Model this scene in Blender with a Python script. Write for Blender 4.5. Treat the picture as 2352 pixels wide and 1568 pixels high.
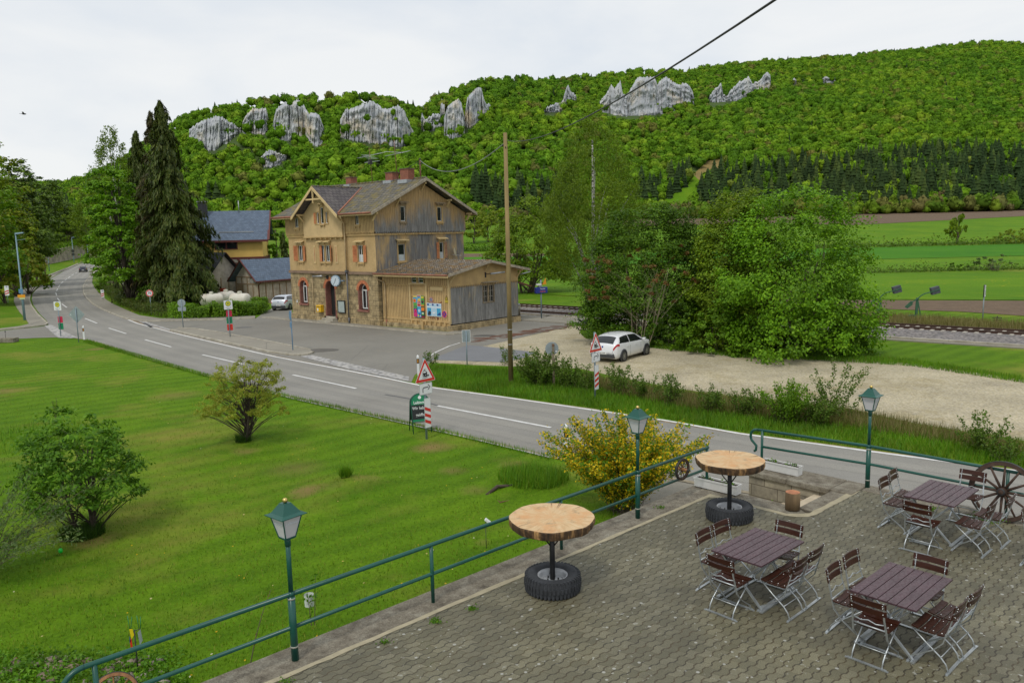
import bpy, math, random
import numpy as np
from mathutils import Vector, Matrix
for _o in list(bpy.data.objects):
 bpy.data.objects.remove(_o)
SC = bpy.context.scene
COL = SC.collection
# ------------------------------------------------------------------ camera
CAM_H = 7.0
FPX, PITCH, ROLL = 1800.0, math.radians(7.8), math.radians(1.35)   # focal length for a 2352 px wide picture
_r0 = np.array([1.0, 0, 0])
_fw = np.array([0, math.cos(PITCH), -math.sin(PITCH)])
_u0 = np.array([0, math.sin(PITCH), math.cos(PITCH)])
_rt = math.cos(ROLL) * _r0 - math.sin(ROLL) * _u0
_up = math.sin(ROLL) * _r0 + math.cos(ROLL) * _u0
cam_data = bpy.data.cameras.new('camera')
cam = bpy.data.objects.new('camera', cam_data)
COL.objects.link(cam)
cam.matrix_world = Matrix(((_rt[0], _up[0], -_fw[0], 0), (_rt[1], _up[1], -_fw[1], 0), (_rt[2], _up[2], -_fw[2], CAM_H), (0, 0, 0, 1)))
cam_data.sensor_width = 36.0
cam_data.lens = 36.0 * FPX / 2352.0
cam_data.clip_end = 6000
cam_data.clip_start = 0.1
SC.camera = cam
# ------------------------------------------------------------------ world, sun, exposure
SUN_EL, SUN_AZ = math.radians(55), math.radians(205)      # azimuth clockwise from +Y: over the photographer's left shoulder
world = bpy.data.worlds.new('World')
SC.world = world
world.use_nodes = True
_nt = world.node_tree
_nt.nodes.clear()
_out = _nt.nodes.new('ShaderNodeOutputWorld')
_bg = _nt.nodes.new('ShaderNodeBackground')
_bg.inputs['Strength'].default_value = 0.1
_sky = _nt.nodes.new('ShaderNodeTexSky')
_sky.sky_type = 'NISHITA'
_sky.sun_disc = False
_sky.sun_elevation = SUN_EL
_sky.sun_rotation = SUN_AZ
_tc = _nt.nodes.new('ShaderNodeTexCoord')
_mp = _nt.nodes.new('ShaderNodeMapping')
_mp.inputs['Scale'].default_value = (1.6, 1.6, 4.2)
_mp.inputs['Location'].default_value = (0.35, 0.2, 0.1)
_nz = _nt.nodes.new('ShaderNodeTexNoise')
_nz.inputs['Scale'].default_value = 1.7
_nz.inputs['Detail'].default_value = 7
_nz.inputs['Roughness'].default_value = 0.52
_nz.inputs['Distortion'].default_value = 0.3
_rmp = _nt.nodes.new('ShaderNodeValToRGB')
_e = _rmp.color_ramp.elements
_e[0].position = 0.36
_e[0].color = (7.5, 8.05, 8.7, 1)
_e[1].position = 0.62
_e[1].color = (9.15, 9.3, 9.35, 1)
_mix = _nt.nodes.new('ShaderNodeMixRGB')
_mix.inputs['Fac'].default_value = 0.93
_nt.links.new(_tc.outputs['Generated'], _mp.inputs['Vector'])
_nt.links.new(_mp.outputs['Vector'], _nz.inputs['Vector'])
_nt.links.new(_nz.outputs['Fac'], _rmp.inputs['Fac'])
_nt.links.new(_sky.outputs['Color'], _mix.inputs['Color1'])
_nt.links.new(_rmp.outputs['Color'], _mix.inputs['Color2'])
_nt.links.new(_mix.outputs['Color'], _bg.inputs['Color'])
_nt.links.new(_bg.outputs['Background'], _out.inputs['Surface'])
sun_data = bpy.data.lights.new('sun', 'SUN')
sun_data.energy = 1.5
sun_data.angle = math.radians(10)
sun_data.color = (1.0, 0.95, 0.87)
sun = bpy.data.objects.new('sun', sun_data)
COL.objects.link(sun)
_sd = Vector((math.sin(SUN_AZ) * math.cos(SUN_EL), math.cos(SUN_AZ) * math.cos(SUN_EL), math.sin(SUN_EL)))
sun.rotation_euler = _sd.to_track_quat('Z', 'Y').to_euler()
SC.view_settings.view_transform = 'Standard'
SC.view_settings.look = 'None'
SC.view_settings.exposure = 0.0
SC.view_settings.gamma = 1.0
SC.render.engine = 'CYCLES'
SC.cycles.max_bounces = 6
SC.cycles.diffuse_bounces = 3
SC.cycles.transparent_max_bounces = 8
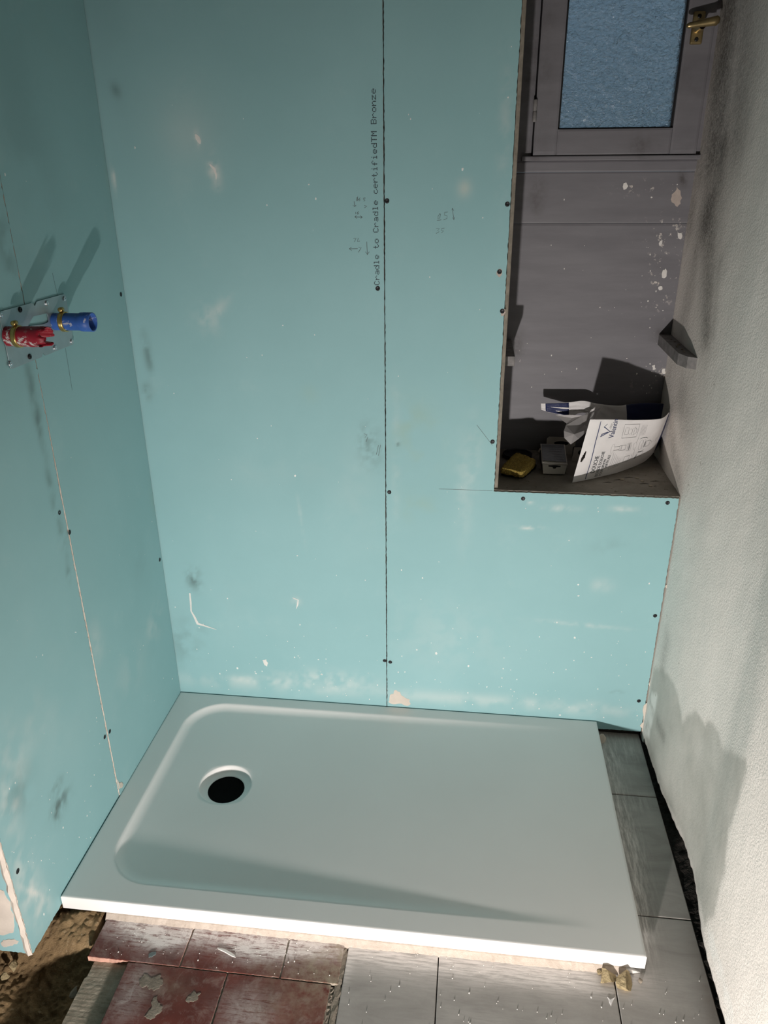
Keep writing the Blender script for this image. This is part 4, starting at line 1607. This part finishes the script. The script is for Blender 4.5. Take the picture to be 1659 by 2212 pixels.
# black lid lying behind the sponge
lid = empty('plastic_lid', (.945, .248, SILL))
tag(lid, 'round black plastic lid lying behind the yellow sponge', 'lid')
lathe('rim', [(.038, 0), (.040, .002), (.040, .010), (.037, .011), (.035, .008)], 'dark_plastic', lid, (.950, .255, SILL), 'Z', 36)
lathe('disc', [(.0352, .0075), (.02, .0078), (.0001, .0078)], 'dark_plastic', lid, (.950, .255, SILL), 'Z', 36)

# small blister box
bxx = empty('blister_box', (1.04, .18, SILL))
tag(bxx, 'small white card blister box with hanger slot beside the sponge', 'box')
fz0, fz1 = SILL + .003, SILL + .037
fl, fr_ = PY(1172, 1015, .118)[0], PY(1220, 1018, .118)[0]
A0, A1 = 1.006, 1.069


def bp(a, b): return (a, .121 + .0 * b, b)


w = A1 - A0
front = [(A0 + .004, fz0), (A1 - .004, fz0), (A1, fz1 - .006), (A0, fz1 - .004)]
cx = (A0 + A1) / 2
cz = SILL + .0235
slot = [(cx - .016, cz + .003), (cx - .015, cz - .001), (cx - .005, cz - .0018), (cx - .003, cz - .006), (cx + .003, cz - .006), (cx + .005, cz - .0018), (cx + .015, cz - .001), (cx + .016, cz + .003), (cx, cz + .004)]
curve_plate('front_card', [front, slot], .001, lambda a, b, c: (a, .122 - c, b), 'card', bxx)
box('tray_shell', A0 + .003, A1 - .001, .1245, .245, SILL, SILL + .027, 'dark_plastic', bxx, .003)
V = [(A0 - .001, .121, fz1 - .007), (A1 + .001, .121, fz1 - .009), (A1 + .006, .252, fz1 + .002), (A0 + .004, .252, fz1 + .002)]
V += [(x, y, z + .0012) for x, y, z in V]
mesh('top_card', V, [(3, 2, 1, 0), (4, 5, 6, 7), (0, 1, 5, 4), (1, 2, 6, 5), (2, 3, 7, 6), (3, 0, 4, 7)], 'card', bxx)
V = [(A0 + .002, .135, fz1 - .0035), (A1 - .001, .135, fz1 - .0055), (A1 + .003, .247, fz1 + .0035), (A0 + .006, .247, fz1 + .0035)]
V += [(x, y, z + .0006) for x, y, z in V]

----

WHAT THE EXERCISE ASKS: Output all the records, word for word, with no pictures in the copy.

RESPONSE FOR THIS EXERCISE:
Model this scene in Blender with a Python script. Write for Blender 4.5. Treat the picture as 2352 pixels wide and 1568 pixels high.
import bpy, math, random
import numpy as np
from mathutils import Vector, Matrix
for _o in list(bpy.data.objects):
 bpy.data.objects.remove(_o)
SC = bpy.context.scene
COL = SC.collection
# ------------------------------------------------------------------ camera
CAM_H = 7.0
FPX, PITCH, ROLL = 1800.0, math.radians(7.8), math.radians(1.35)   # focal length for a 2352 px wide picture
_r0 = np.array([1.0, 0, 0])
_fw = np.array([0, math.cos(PITCH), -math.sin(PITCH)])
_u0 = np.array([0, math.sin(PITCH), math.cos(PITCH)])
_rt = math.cos(ROLL) * _r0 - math.sin(ROLL) * _u0
_up = math.sin(ROLL) * _r0 + math.cos(ROLL) * _u0
cam_data = bpy.data.cameras.new('camera')
cam = bpy.data.objects.new('camera', cam_data)
COL.objects.link(cam)
cam.matrix_world = Matrix(((_rt[0], _up[0], -_fw[0], 0), (_rt[1], _up[1], -_fw[1], 0), (_rt[2], _up[2], -_fw[2], CAM_H), (0, 0, 0, 1)))
cam_data.sensor_width = 36.0
cam_data.lens = 36.0 * FPX / 2352.0
cam_data.clip_end = 6000
cam_data.clip_start = 0.1
SC.camera = cam
# ------------------------------------------------------------------ world, sun, exposure
SUN_EL, SUN_AZ = math.radians(55), math.radians(205)      # azimuth clockwise from +Y: over the photographer's left shoulder
world = bpy.data.worlds.new('World')
SC.world = world
world.use_nodes = True
_nt = world.node_tree
_nt.nodes.clear()
_out = _nt.nodes.new('ShaderNodeOutputWorld')
_bg = _nt.nodes.new('ShaderNodeBackground')
_bg.inputs['Strength'].default_value = 0.1
_sky = _nt.nodes.new('ShaderNodeTexSky')
_sky.sky_type = 'NISHITA'
_sky.sun_disc = False
_sky.sun_elevation = SUN_EL
_sky.sun_rotation = SUN_AZ
_tc = _nt.nodes.new('ShaderNodeTexCoord')
_mp = _nt.nodes.new('ShaderNodeMapping')
_mp.inputs['Scale'].default_value = (1.6, 1.6, 4.2)
_mp.inputs['Location'].default_value = (0.35, 0.2, 0.1)
_nz = _nt.nodes.new('ShaderNodeTexNoise')
_nz.inputs['Scale'].default_value = 1.7
_nz.inputs['Detail'].default_value = 7
_nz.inputs['Roughness'].default_value = 0.52
_nz.inputs['Distortion'].default_value = 0.3
_rmp = _nt.nodes.new('ShaderNodeValToRGB')
_e = _rmp.color_ramp.elements
_e[0].position = 0.36
_e[0].color = (7.5, 8.05, 8.7, 1)
_e[1].position = 0.62
_e[1].color = (9.15, 9.3, 9.35, 1)
_mix = _nt.nodes.new('ShaderNodeMixRGB')
_mix.inputs['Fac'].default_value = 0.93
_nt.links.new(_tc.outputs['Generated'], _mp.inputs['Vector'])
_nt.links.new(_mp.outputs['Vector'], _nz.inputs['Vector'])
_nt.links.new(_nz.outputs['Fac'], _rmp.inputs['Fac'])
_nt.links.new(_sky.outputs['Color'], _mix.inputs['Color1'])
_nt.links.new(_rmp.outputs['Color'], _mix.inputs['Color2'])
_nt.links.new(_mix.outputs['Color'], _bg.inputs['Color'])
_nt.links.new(_bg.outputs['Background'], _out.inputs['Surface'])
sun_data = bpy.data.lights.new('sun', 'SUN')
sun_data.energy = 1.5
sun_data.angle = math.radians(10)
sun_data.color = (1.0, 0.95, 0.87)
sun = bpy.data.objects.new('sun', sun_data)
COL.objects.link(sun)
_sd = Vector((math.sin(SUN_AZ) * math.cos(SUN_EL), math.cos(SUN_AZ) * math.cos(SUN_EL), math.sin(SUN_EL)))
sun.rotation_euler = _sd.to_track_quat('Z', 'Y').to_euler()
SC.view_settings.view_transform = 'Standard'
SC.view_settings.look = 'None'
SC.view_settings.exposure = 0.0
SC.view_settings.gamma = 1.0
SC.render.engine = 'CYCLES'
SC.cycles.max_bounces = 6
SC.cycles.diffuse_bounces = 3
SC.cycles.transparent_max_bounces = 8
Keep writing the Blender script for this image. This is part 4, starting at line 1607. This part finishes the script. The script is for Blender 4.5. Take the picture to be 1659 by 2212 pixels.
# black lid lying behind the sponge
lid = empty('plastic_lid', (.945, .248, SILL))
tag(lid, 'round black plastic lid lying behind the yellow sponge', 'lid')
lathe('rim', [(.038, 0), (.040, .002), (.040, .010), (.037, .011), (.035, .008)], 'dark_plastic', lid, (.950, .255, SILL), 'Z', 36)
lathe('disc', [(.0352, .0075), (.02, .0078), (.0001, .0078)], 'dark_plastic', lid, (.950, .255, SILL), 'Z', 36)

# small blister box
bxx = empty('blister_box', (1.04, .18, SILL))
tag(bxx, 'small white card blister box with hanger slot beside the sponge', 'box')
fz0, fz1 = SILL + .003, SILL + .037
fl, fr_ = PY(1172, 1015, .118)[0], PY(1220, 1018, .118)[0]
A0, A1 = 1.006, 1.069


def bp(a, b): return (a, .121 + .0 * b, b)


w = A1 - A0
front = [(A0 + .004, fz0), (A1 - .004, fz0), (A1, fz1 - .006), (A0, fz1 - .004)]
cx = (A0 + A1) / 2
cz = SILL + .0235
slot = [(cx - .016, cz + .003), (cx - .015, cz - .001), (cx - .005, cz - .0018), (cx - .003, cz - .006), (cx + .003, cz - .006), (cx + .005, cz - .0018), (cx + .015, cz - .001), (cx + .016, cz + .003), (cx, cz + .004)]
curve_plate('front_card', [front, slot], .001, lambda a, b, c: (a, .122 - c, b), 'card', bxx)
box('tray_shell', A0 + .003, A1 - .001, .1245, .245, SILL, SILL + .027, 'dark_plastic', bxx, .003)
V = [(A0 - .001, .121, fz1 - .007), (A1 + .001, .121, fz1 - .009), (A1 + .006, .252, fz1 + .002), (A0 + .004, .252, fz1 + .002)]
V += [(x, y, z + .0012) for x, y, z in V]
mesh('top_card', V, [(3, 2, 1, 0), (4, 5, 6, 7), (0, 1, 5, 4), (1, 2, 6, 5), (2, 3, 7, 6), (3, 0, 4, 7)], 'card', bxx)
V = [(A0 + .002, .135, fz1 - .0035), (A1 - .001, .135, fz1 - .0055), (A1 + .003, .247, fz1 + .0035), (A0 + .006, .247, fz1 + .0035)]
V += [(x, y, z + .0006) for x, y, z in V]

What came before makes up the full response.